[start]

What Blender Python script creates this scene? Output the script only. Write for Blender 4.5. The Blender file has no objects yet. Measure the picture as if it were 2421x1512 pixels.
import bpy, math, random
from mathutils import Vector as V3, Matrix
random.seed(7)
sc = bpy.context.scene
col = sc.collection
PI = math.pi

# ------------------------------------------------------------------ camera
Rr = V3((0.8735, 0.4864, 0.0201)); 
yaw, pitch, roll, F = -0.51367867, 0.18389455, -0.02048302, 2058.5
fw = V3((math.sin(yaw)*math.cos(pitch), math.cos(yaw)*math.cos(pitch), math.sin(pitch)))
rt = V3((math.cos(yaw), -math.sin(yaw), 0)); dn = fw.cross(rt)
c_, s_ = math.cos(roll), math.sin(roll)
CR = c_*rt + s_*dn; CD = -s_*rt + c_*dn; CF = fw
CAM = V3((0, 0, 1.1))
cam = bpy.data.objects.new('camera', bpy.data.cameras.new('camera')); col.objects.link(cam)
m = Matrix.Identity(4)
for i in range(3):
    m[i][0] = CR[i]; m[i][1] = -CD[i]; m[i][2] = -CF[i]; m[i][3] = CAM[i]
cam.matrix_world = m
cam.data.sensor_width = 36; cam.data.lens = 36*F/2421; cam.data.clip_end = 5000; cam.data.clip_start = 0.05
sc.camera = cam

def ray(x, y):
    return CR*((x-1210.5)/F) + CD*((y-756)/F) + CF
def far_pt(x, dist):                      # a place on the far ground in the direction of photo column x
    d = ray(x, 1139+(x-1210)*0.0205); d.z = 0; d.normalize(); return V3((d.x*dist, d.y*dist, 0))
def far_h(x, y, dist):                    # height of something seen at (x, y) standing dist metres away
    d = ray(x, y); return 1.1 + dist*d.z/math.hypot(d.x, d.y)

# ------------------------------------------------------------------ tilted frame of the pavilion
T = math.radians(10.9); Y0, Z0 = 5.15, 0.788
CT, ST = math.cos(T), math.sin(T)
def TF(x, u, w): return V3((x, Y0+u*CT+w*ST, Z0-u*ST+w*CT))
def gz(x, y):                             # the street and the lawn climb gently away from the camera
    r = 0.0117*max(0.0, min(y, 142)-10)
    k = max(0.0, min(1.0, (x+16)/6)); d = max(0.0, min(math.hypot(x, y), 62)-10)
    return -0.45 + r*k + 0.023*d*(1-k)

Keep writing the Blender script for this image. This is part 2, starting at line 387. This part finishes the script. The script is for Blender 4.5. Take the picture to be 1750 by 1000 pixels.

[end]

→ **Instruction**
Write out all the data again, exactly as it appears.

→ **Full response**
What Blender Python script creates this scene? Output the script only. Write for Blender 4.5. The Blender file has no objects yet. Measure the picture as if it were 2421x1512 pixels.
import bpy, math, random
from mathutils import Vector as V3, Matrix
random.seed(7)
sc = bpy.context.scene
col = sc.collection
PI = math.pi

# ------------------------------------------------------------------ camera
Rr = V3((0.8735, 0.4864, 0.0201)); 
yaw, pitch, roll, F = -0.51367867, 0.18389455, -0.02048302, 2058.5
fw = V3((math.sin(yaw)*math.cos(pitch), math.cos(yaw)*math.cos(pitch), math.sin(pitch)))
rt = V3((math.cos(yaw), -math.sin(yaw), 0)); dn = fw.cross(rt)
c_, s_ = math.cos(roll), math.sin(roll)
CR = c_*rt + s_*dn; CD = -s_*rt + c_*dn; CF = fw
CAM = V3((0, 0, 1.1))
cam = bpy.data.objects.new('camera', bpy.data.cameras.new('camera')); col.objects.link(cam)
m = Matrix.Identity(4)
for i in range(3):
    m[i][0] = CR[i]; m[i][1] = -CD[i]; m[i][2] = -CF[i]; m[i][3] = CAM[i]
cam.matrix_world = m
cam.data.sensor_width = 36; cam.data.lens = 36*F/2421; cam.data.clip_end = 5000; cam.data.clip_start = 0.05
sc.camera = cam

def ray(x, y):
    return CR*((x-1210.5)/F) + CD*((y-756)/F) + CF
def far_pt(x, dist):                      # a place on the far ground in the direction of photo column x
    d = ray(x, 1139+(x-1210)*0.0205); d.z = 0; d.normalize(); return V3((d.x*dist, d.y*dist, 0))
def far_h(x, y, dist):                    # height of something seen at (x, y) standing dist metres away
    d = ray(x, y); return 1.1 + dist*d.z/math.hypot(d.x, d.y)

# ------------------------------------------------------------------ tilted frame of the pavilion
T = math.radians(10.9); Y0, Z0 = 5.15, 0.788
CT, ST = math.cos(T), math.sin(T)
def TF(x, u, w): return V3((x, Y0+u*CT+w*ST, Z0-u*ST+w*CT))
def gz(x, y):                             # the street and the lawn climb gently away from the camera
    r = 0.0117*max(0.0, min(y, 142)-10)
    k = max(0.0, min(1.0, (x+16)/6)); d = max(0.0, min(math.hypot(x, y), 62)-10)
    return -0.45 + r*k + 0.023*d*(1-k)

Keep writing the Blender script for this image. This is part 2, starting at line 387. This part finishes the script. The script is for Blender 4.5. Take the picture to be 1750 by 1000 pixels.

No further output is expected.